Come ha di recente ribadito il Presidente di Federcasse, Alessandro Azzi, questo piccolo sistema difende i propri livelli occupazionali, mettendo a frutto l’uscita dalla stretta creditizia, senza prestiti di danaro pubblico e senza far perdere un euro ai propri soci. La sua rinnovata solidarietà per i più deboli si esplicita nella scelta di adoperare la quota degli utili destinata ad attività di beneficienza o mutualità, per creare lavoro anche laddove manca, dare vigore alla welfare society nel mondo della sanità, garantire la dignità delle persone attraverso il bene comune, facilitare e incoraggiare la vita delle famiglie e incrementare la collaborazione tra cooperative bancarie e imprese.

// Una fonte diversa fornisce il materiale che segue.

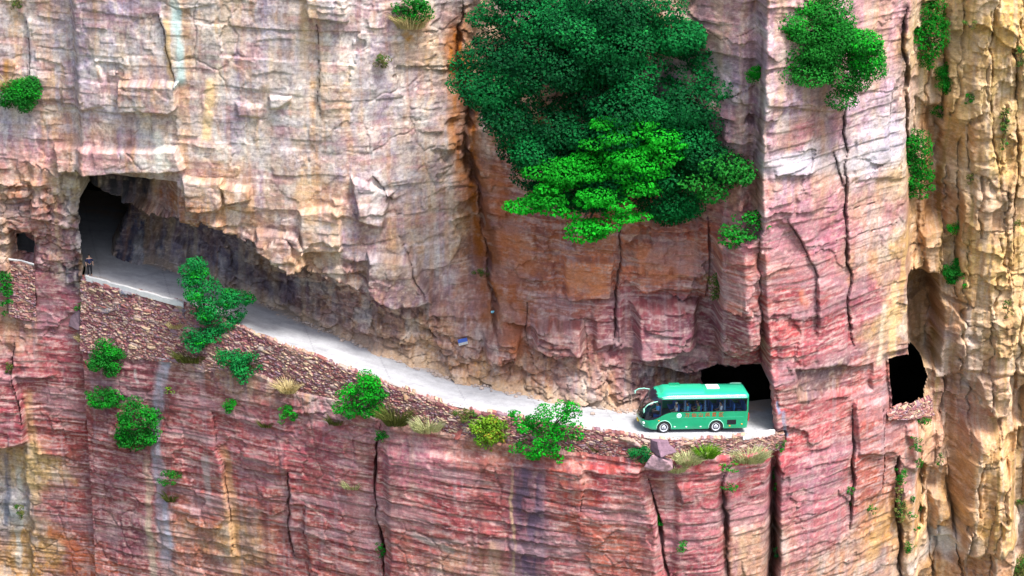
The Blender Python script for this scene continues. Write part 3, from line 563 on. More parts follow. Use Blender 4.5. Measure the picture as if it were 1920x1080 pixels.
# ------------------------------------------------------------------ dry stone retaining walls
pal = lin(np.array([(196, 140, 140), (170, 110, 116), (205, 160, 150), (150, 100, 110), (190, 150, 130), (214, 184, 172), (140, 92, 92), (180, 120, 112), (160, 130, 140), (220, 190, 160)])) * .62
def stone_wall(name, label, top, hgt, batter, seed, sx=.24, sy=.085):
    top = np.array(top); seg = np.hypot(np.diff(top[:, 0]), np.diff(top[:, 1])); cs = np.concatenate([[0], np.cumsum(seg)])
    st = .055; s = np.arange(0, cs[-1], st); hmax = max(hgt); nt_ = int(hmax / st)
    tx = np.interp(s, cs, top[:, 0]); ty = np.interp(s, cs, top[:, 1]); tz = np.interp(s, cs, top[:, 2]); hh = np.interp(s, cs, hgt)
    gxn = np.gradient(ty, st); gn = np.sqrt(1 + gxn ** 2); nxv = gxn / gn; nyv = -1 / gn
    T = np.linspace(0, 1, nt_)[None, :] * hh[:, None]; Sg = np.repeat(s[:, None], nt_, 1)
    wx = .12 * fbm(Sg * 1.6, T * 1.6, 3, seed); a1, a2, aid = voro((Sg + wx) / sx, (T + wx * .6) / sy, seed)
    c1, c2, cid = voro((Sg + wx) / (sx * 2.6), (T + wx) / (sy * 2.2), seed + 60); big = cid > .72
    gap = np.where(big, c2 - c1, a2 - a1); idv = np.where(big, cid * 7.7 % 1, aid)
    disp = .09 * sstep(.02, .28, gap) + .13 * (idv - .5) + .25 * fbm(Sg * .3, T * .3, 3, seed + 3)
    topsoft = sstep(0, .25, T)
    off = batter * (T / hmax) + disp * (.3 + .7 * topsoft)
    VX = tx[:, None] + nxv[:, None] * off; VY = ty[:, None] + nyv[:, None] * off; VZ = tz[:, None] - T + (.16 * (fbm(Sg * 1.4, T * 0, 3, seed + 8)) + .12 * (idv - .5)) * sstep(.6, 0, T)
    ci = np.minimum((idv * 9.999).astype(int), 9); cc = pal[ci] * (.84 + .32 * ((idv * 37.7) % 1))[..., None]
    cc = cc * (.58 + .42 * sstep(.0, .12, gap))[..., None]
    dirt = sstep(.1, .5, fbm(Sg * .25, T * .35, 3, seed + 11))[..., None] * .35; cc = cc * (1 - dirt) + dirt * lin((176, 150, 130)) * .6
    V = np.stack([VX, VY, VZ], -1)
    cap = V[:, :1].copy(); cap[..., 1] += .7; cap[..., 2] -= .05
    V = np.concatenate([cap, V], 1); cc = np.concatenate([cc[:, :1], cc], 1)
    m = V.shape[1]; q = (np.arange(len(s) - 1)[:, None] * m + np.arange(m - 1)[None, :]).ravel()
    o = mesh_obj(name, V.reshape(-1, 3), np.stack([q, q + 1, q + m + 1, q + m], 1), M_stone, None, cc.reshape(-1, 3), False)
    return tag(o, label, 'wall')
wt = [(x, fL(x) - .02, fR(x) + .13) for x in np.arange(XA - .2, XE + .05, .4)]
wh = [max(fR(p[0]) + .13 - fzb(p[0]) + .35, .5) for p in wt]
stone_wall('stone_wall', 'long dry stone retaining wall holding up the outer edge of the open road', wt, wh, .75, 811)
def px_on(D, u, v, dy=0): h = hit(D, u, v); return P(u, v, h[1] + dy)
a = px_on(D0, 14, 488, .35); b = px_on(D0, 68, 496, .35)
stone_wall('stone_wall', 'short rubble wall below the small black opening at the left edge', [a, b], [4.6, 4.6], .5, 831)
a = px_on(D, 1662, 778, -.12); b = px_on(D, 1700, 770, -.15); c = px_on(D, 1748, 752, -.15); a[2] += .25; b[2] += .4; c[2] += .3
stone_wall('stone_wall', 'short rubble parapet under the square black opening on the right', [a, b, c], [.6, 1.0, 1.4], .3, 851)
# pale kerb along the road edge
M_kerb = plain('concrete_kerb', (.52, .52, .52), .85, var=.15, scale=3, bump=.2)
def kerb(name, xs, label, yoff=.02, hgt=.2, taper=False):
    m = MB(); v = []; f = []
    for x in xs:
        y = float(fL(x)) + yoff; z = road_z(x); hg = hgt * min(1, .15 + abs(x - xs[0]) / 1.6) if taper else hgt; jit = .03 * math.sin(x * 3.1) + .02 * math.sin(x * 7.7)
        v += [(x, y - .16, z - .22), (x, y - .17, z + hg + jit), (x, y + .17, z + hg + jit), (x, y + .19, z - .1)]
    for i in range(len(xs) - 1):
        for k in range(3): f.append((i * 4 + k, (i + 1) * 4 + k, (i + 1) * 4 + k + 1, i * 4 + k + 1))
    f.append((0, 1, 2, 3)); e = (len(xs) - 1) * 4; f.append((e + 3, e + 2, e + 1, e))
    m.add(v, f); return tag(m.build(name, M_kerb), label, 'kerb')
kerb('kerb', np.arange(XA + .2, P(352, 575, 13)[0], .35), 'pale concrete kerb above the rubble wall at the left cave mouth')
kerb('kerb', np.arange(P(1392, 822, -.3)[0], XE - .5, .35), 'pale concrete kerb curving into the tunnel behind the coach', hgt=.2, taper=True)
a = hit(D0, 20, 486); b = hit(D0, 64, 495)
m = MB(); m.tube([P(16, 486, a[1] + .3), P(40, 489, a[1] + .3), P(64, 496, b[1] + .3)], .09, 6); tag(m.build('kerb', M_kerb), 'pale kerb at the foot of the small black opening on the far left', 'kerb')

# ------------------------------------------------------------------ plants
PALS = {  # linear leaf colours
 'dark': ((.001, .032, .010), (.003, .120, .024)), 'teal': ((.004, .105, .026), (.010, .210, .040)), 'vivid': ((.004, .14, .006), (.008, .32, .012)),
 'mid': ((.006, .10, .010), (.014, .17, .018)), 'pine': ((.004, .085, .006), (.008, .19, .010)), 'lime': ((.07, .22, .012), (.16, .30, .02)), 'yellow': ((.20, .20, .02), (.34, .26, .03)),
 'olive': ((.07, .09, .02), (.14, .15, .04)), 'dry': ((.46, .36, .17), (.62, .52, .28)), 'sage': ((.34, .36, .16), (.50, .50, .28))}
def leaves(clumps, leaf, dens, palname, r, upb=.6, tilt=.42):
    """clumps: (centre, radii); many leaf-sized quads through each clump's outer volume"""
    A, B = np.array(PALS[palname][0]), np.array(PALS[palname][1]); V = []; CC = []
    for c, rad in clumps:
        rad = np.array(rad); area = 4 * math.pi * ((rad[0] * rad[1]) ** 1.6 / 3 + (rad[0] * rad[2]) ** 1.6 / 3 + (rad[1] * rad[2]) ** 1.6 / 3) ** (1 / 1.6)
        n = max(int(dens * area / (leaf * leaf)), 10)
        d = r.normal(size=(n, 3)); d /= np.linalg.norm(d, axis=1)[:, None]
        rr = .72 + .36 * r.random((n, 1)) ** .8
        p = np.array(c) + d * rr * rad
        nrm = d * .7 + np.array([0, -.15, upb]) + r.normal(size=(n, 3)) * tilt; nrm /= np.linalg.norm(nrm, axis=1)[:, None]
        t = np.cross(nrm, r.normal(size=(n, 3))); t /= np.linalg.norm(t, axis=1)[:, None]; bt = np.cross(nrm, t)
        sc = leaf * (.55 + .8 * r.random((n, 1)))
        V.append(np.stack([p - t * sc * .5, p + bt * sc * .32 - nrm * sc * .08, p + t * sc * .5, p - bt * sc * .32 - nrm * sc * .08], 1))
        cf = r.random() ** 1.3 * .9; k = np.clip(cf + .5 * r.random((n, 1)) - .1, 0, 1)
        CC.append(np.repeat((A + (B - A) * k)[:, None, :], 4, 1) * (.85 + .3 * r.random((n, 1, 1))))
    V = np.concatenate(V).reshape(-1, 3); CC = np.concatenate(CC).reshape(-1, 3)
    return V, np.arange(len(V)).reshape(-1, 4), CC
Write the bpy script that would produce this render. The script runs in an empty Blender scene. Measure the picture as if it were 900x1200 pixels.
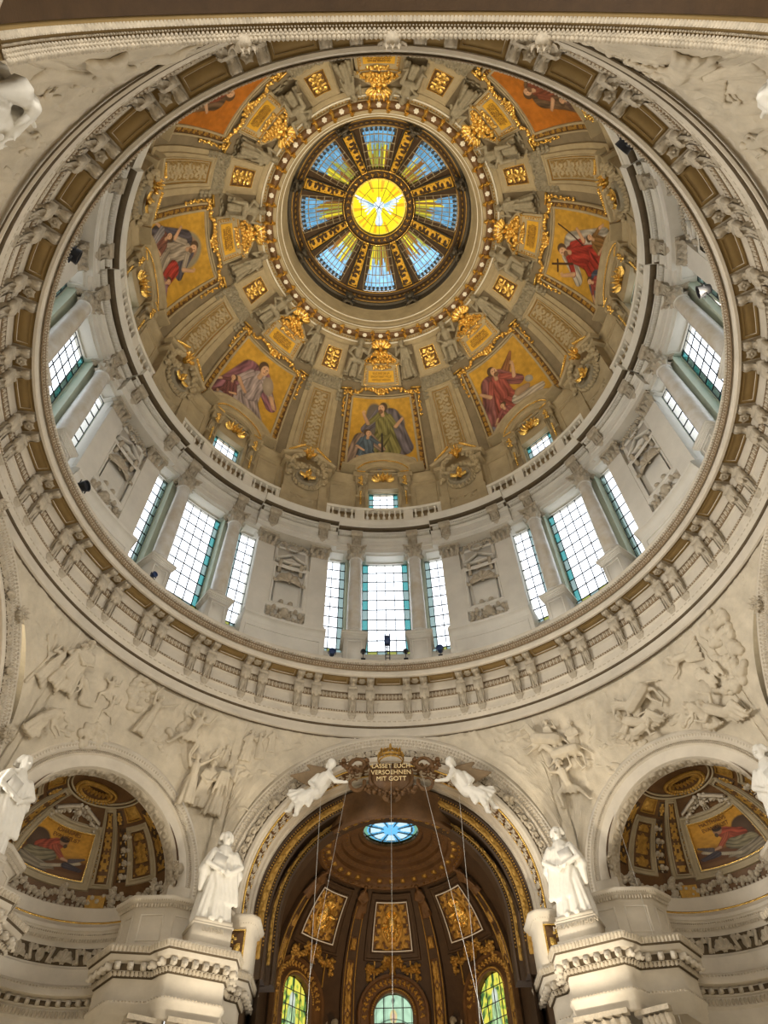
import bpy, math, random
import numpy as np
from mathutils import Vector, Matrix

random.seed(7)
RNG = np.random.RandomState(11)
rad, deg, PI = math.radians, math.degrees, math.pi
SC = bpy.context.scene
COL = SC.collection

# ------------------------------------------------------------------ camera, sky, lights, exposure
# z = 0 is the eye height of the photographer; the dome axis is the world z axis; +Y is the choir (azimuth 0, clockwise)
CAM_POS = Vector((-0.588, -17.814, 0.0))
F_PX = 825.4
EL, ROLL, YAW = 0.93186, -0.02598, 0.01696
def make_camera():
    fw = Vector((math.sin(YAW)*math.cos(EL), math.cos(YAW)*math.cos(EL), math.sin(EL)))
    r = Vector((math.cos(YAW), -math.sin(YAW), 0)); u = r.cross(fw)
    r2 = r*math.cos(ROLL)+u*math.sin(ROLL); u2 = -r*math.sin(ROLL)+u*math.cos(ROLL)
    cd = bpy.data.cameras.new('camera'); co = bpy.data.objects.new('camera', cd); COL.objects.link(co)
    cd.sensor_fit = 'VERTICAL'; cd.sensor_height = 24; cd.lens = 24*F_PX/1200; cd.clip_start = .05; cd.clip_end = 500
    m = Matrix((r2, u2, -fw)).transposed().to_4x4(); m.translation = CAM_POS
    co.matrix_world = m; SC.camera = co
make_camera()
def cyl(R, a, h): return np.array([R*math.sin(rad(a)), R*math.cos(rad(a)), h])

W = bpy.data.worlds.new('sky'); SC.world = W; W.use_nodes = True
bg = W.node_tree.nodes['Background']; bg.inputs[0].default_value = (.93, .96, 1.0, 1); bg.inputs[1].default_value = 2.3
SC.view_settings.view_transform = 'Standard'; SC.view_settings.look = 'None'
SC.view_settings.gamma = 1; SC.view_settings.use_curve_mapping = False
SC.view_settings.exposure = 0.27

def spot(name, loc, target, power, color=(1, .86, .66), size=60, blend=.8, radius=.25):
    l = bpy.data.lights.new(name, 'SPOT'); l.energy = power; l.color = color; l.spot_size = rad(size); l.spot_blend = blend
    l.shadow_soft_size = radius
    o = bpy.data.objects.new(name, l); COL.objects.link(o); o.location = loc
    o.rotation_euler = (Vector(target)-Vector(loc)).to_track_quat('-Z', 'Y').to_euler(); return o
# added area lights standing in for arm daylight, and floodlights the building has
def area(name, az, R, h, w, ht, power, color, aim):
    l = bpy.data.lights.new(name, 'AREA'); l.shape = 'RECTANGLE'; l.size = w; l.size_y = ht; l.energy = power; l.color = color
    o = bpy.data.objects.new(name, l); COL.objects.link(o); p = Vector(cyl(R, az, h)); o.location = p; o.rotation_euler = (Vector(aim)-p).to_track_quat('-Z', 'Y').to_euler()
for az, pw in ((90, 4500), (-90, 9500), (180, 2600)):
    area('arm_fill_light', az, 29, 15, 12, 9, pw, (1, .95, .86), (0, 0, 19))
area('crossing_fill_light', 0, 9, 1, 12, 8, 500, (1, .93, .82), (0, 2, 30))  # fill light added low inside the crossing, shining up
for s in (-1, 1):
    spot('statue_floodlight', cyl(9, s*20, 1), cyl(17.8, s*28, 15.5), 4800 if s < 0 else 7500, (1, .88, .68), 26)
    spot('relief_floodlight', cyl(8, s*15, 4), cyl(17.4, s*22, 24), 1500, (1, .82, .55), 30)
for a in (-112.5, -67.5, -22.5, 22.5, 67.5, 112.5, 157.5, -157.5):
    spot('dome_floodlight', cyl(16.6, a, 31.2), cyl(-9, a, 66), 7600, (1, .83, .55), 75, .9, .2)
spot('choir_floodlight', (0, 17.5, 9), (0, 26, 20), 500, (1, .62, .28), 80)

# ------------------------------------------------------------------ materials (all procedural nodes)
def mat(name, col, rough=.7, metal=0., bump=0., bscale=8., var=0., vscale=.6, vcol=False, dark=None, spec=.4):
    m = bpy.data.materials.new(name); m.use_nodes = True; nt = m.node_tree; N = nt.nodes; L = nt.links
    b = N['Principled BSDF']; b.inputs['Base Color'].default_value = (*col, 1); b.inputs['Roughness'].default_value = rough
    b.inputs['Metallic'].default_value = metal; b.inputs['Specular IOR Level'].default_value = spec
    tc = N.new('ShaderNodeTexCoord')
    src = None
    if vcol:
        a = N.new('ShaderNodeVertexColor'); a.layer_name = 'paint'; src = a.outputs['Color']
    if var > 0:
        n = N.new('ShaderNodeTexNoise'); n.inputs['Scale'].default_value = vscale; n.inputs['Detail'].default_value = 6; n.inputs['Roughness'].default_value = .65
        L.new(tc.outputs['Object'], n.inputs['Vector'])
        r = N.new('ShaderNodeValToRGB'); r.color_ramp.elements[0].position = .32; r.color_ramp.elements[1].position = .68
        d = dark if dark else tuple(c*(1-var) for c in col)
        r.color_ramp.elements[0].color = (*d, 1); r.color_ramp.elements[1].color = (*col, 1)
        L.new(n.outputs['Fac'], r.inputs['Fac'])
        if src is not None:
            mx = N.new('ShaderNodeMixRGB'); mx.blend_type = 'MULTIPLY'; mx.inputs[0].default_value = var
            L.new(src, mx.inputs[1]); L.new(r.outputs[0], mx.inputs[2]); src = mx.outputs[0]
        else: src = r.outputs[0]
    if src is not None: L.new(src, b.inputs['Base Color'])
    if bump > 0:
        n2 = N.new('ShaderNodeTexNoise'); n2.inputs['Scale'].default_value = bscale; n2.inputs['Detail'].default_value = 5
        L.new(tc.outputs['Object'], n2.inputs['Vector'])
        bp = N.new('ShaderNodeBump'); bp.inputs['Strength'].default_value = bump; bp.inputs['Distance'].default_value = .06
        L.new(n2.outputs['Fac'], bp.inputs['Height']); L.new(bp.outputs[0], b.inputs['Normal'])
    return m
def glassmat(name, col, vcol=False, alpha=.96):
    m = bpy.data.materials.new(name); m.use_nodes = True; nt = m.node_tree; N = nt.nodes; L = nt.links
    N.remove(N['Principled BSDF']); out = N['Material Output']
    t = N.new('ShaderNodeBsdfTransparent'); t.inputs[0].default_value = (*col, 1)
    g = N.new('ShaderNodeBsdfGlossy'); g.inputs['Roughness'].default_value = .12
    mx = N.new('ShaderNodeMixShader'); mx.inputs[0].default_value = 1-alpha
    if vcol:
        a = N.new('ShaderNodeVertexColor'); a.layer_name = 'paint'; q = N.new('ShaderNodeMixRGB'); q.blend_type = 'MULTIPLY'; q.inputs[0].default_value = 1; q.inputs[2].default_value = (.5, .5, .5, 1); L.new(a.outputs['Color'], q.inputs[1]); L.new(q.outputs[0], t.inputs[0])
    L.new(t.outputs[0], mx.inputs[1]); L.new(g.outputs[0], mx.inputs[2]); L.new(mx.outputs[0], out.inputs[0])
    return m
M = dict(
    stone=mat('cream_stone', (.70, .63, .52), .75, 0, .12, 5, .22, .5),
    wallst=mat('pale_drum_stone', (.78, .745, .67), .75, 0, .10, 4, .16, .45),
    relief=mat('relief_stone', (.66, .58, .45), .8, 0, .25, 14, .25, .9),
    orn=mat('carved_ornament_stone', (.60, .52, .40), .7, 0, .35, 16, .35, 3.0),
    marble=mat('veined_marble', (.74, .74, .73), .25, 0, 0, 1, .35, .7, dark=(.56, .50, .40), spec=.5),
    domest=mat('olive_dome_stone', (.44, .36, .23), .75, 0, .15, 6, .25, .8),
    domegr=mat('grey_stucco', (.34, .30, .22), .7, 0, .3, 12, .35, 2.5),
    domebg=mat('dome_recess_plaster', (.25, .20, .13), .8, 0, .1, 6, .25, 1),
    umber=mat('umber_ground', (.27, .19, .11), .8, 0, .1, 10, .3, 3),
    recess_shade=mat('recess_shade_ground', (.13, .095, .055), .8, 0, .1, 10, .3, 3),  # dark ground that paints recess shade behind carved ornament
    soffit=mat('brown_soffit_paint', (.30, .20, .075), .65, 0, .08, 6, .2, 1.2),
    gold=mat('gilding', (1.0, .66, .18), .26, .85, .5, 22, .35, 5),
    dgold=mat('aged_gilding', (.55, .32, .07), .4, .5, .5, 22, .4, 5),
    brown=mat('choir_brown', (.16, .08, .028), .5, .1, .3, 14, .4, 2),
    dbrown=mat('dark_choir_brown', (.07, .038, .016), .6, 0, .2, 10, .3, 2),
    statue=mat('white_marble', (.80, .77, .70), .55, 0, .08, 10, .12, 1.5),
    bronze=mat('dark_bronze_figure', (.10, .085, .065), .5, .3, .3, 20, .4, 4),
    lead=mat('dark_lead', (.05, .055, .06), .6),
    green=mat('pale_green_reveal', (.56, .62, .50), .7, 0, 0, 1, .1, 1),
    mosaic=mat('mosaic', (1, 1, 1), .5, .1, .4, 60, .25, 40, vcol=True),
    black=mat('black_lamp_housing', (.02, .022, .03), .4),
    blue=mat('dark_blue_lamp', (.03, .06, .16), .3),
    wire=mat('steel_wire', (.75, .75, .72), .35, .6),
    text=mat('dark_lettering', (.16, .07, .02), .6),
    gtext=mat('gilt_lettering', (.95, .75, .4), .4, .4),
    pane=glassmat('window_glass', (.97, .985, 1.0)),
    panec=glassmat('cyan_border_glass', (.22, .42, .42)),
    panep=glassmat('pale_cyan_border_glass', (.37, .43, .42)),
    paney=glassmat('yellow_border_glass', (.40, .41, .20)),
    stain=glassmat('painted_glass', (1, 1, 1), vcol=True),
)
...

Concretizzando in tal modo l’esortazione a «mettere insieme le forze!» che papa Francesco ha rivolto agli oltre settemila cooperatori aderenti alla Confederazione Cooperative Italiane.

Da qui la possibilità di contribuire a usare il Quantitative Easing per contrastare la deflazione, stabilizzare il Bilancio, sostenere i consumi e qualificare gli investimenti, assecondare la trasformazione delle Banche Popolari in Società per azioni e consolidare con rinnovata determinazione e coerenza il piccolo sistema delle Banche di Credito Cooperativo.

A condizione che le famiglie proprietarie incrementino le deleghe amministrative nelle grandi imprese e valorizzino le innovazioni nelle piccole e medie. Misurando rappresentanze e diritti dei lavoratori, nella nuova occupazione a tutele crescenti, come nella difesa dei posti di lavoro e, soprattutto, considerando fuori luogo i facili ottimismi.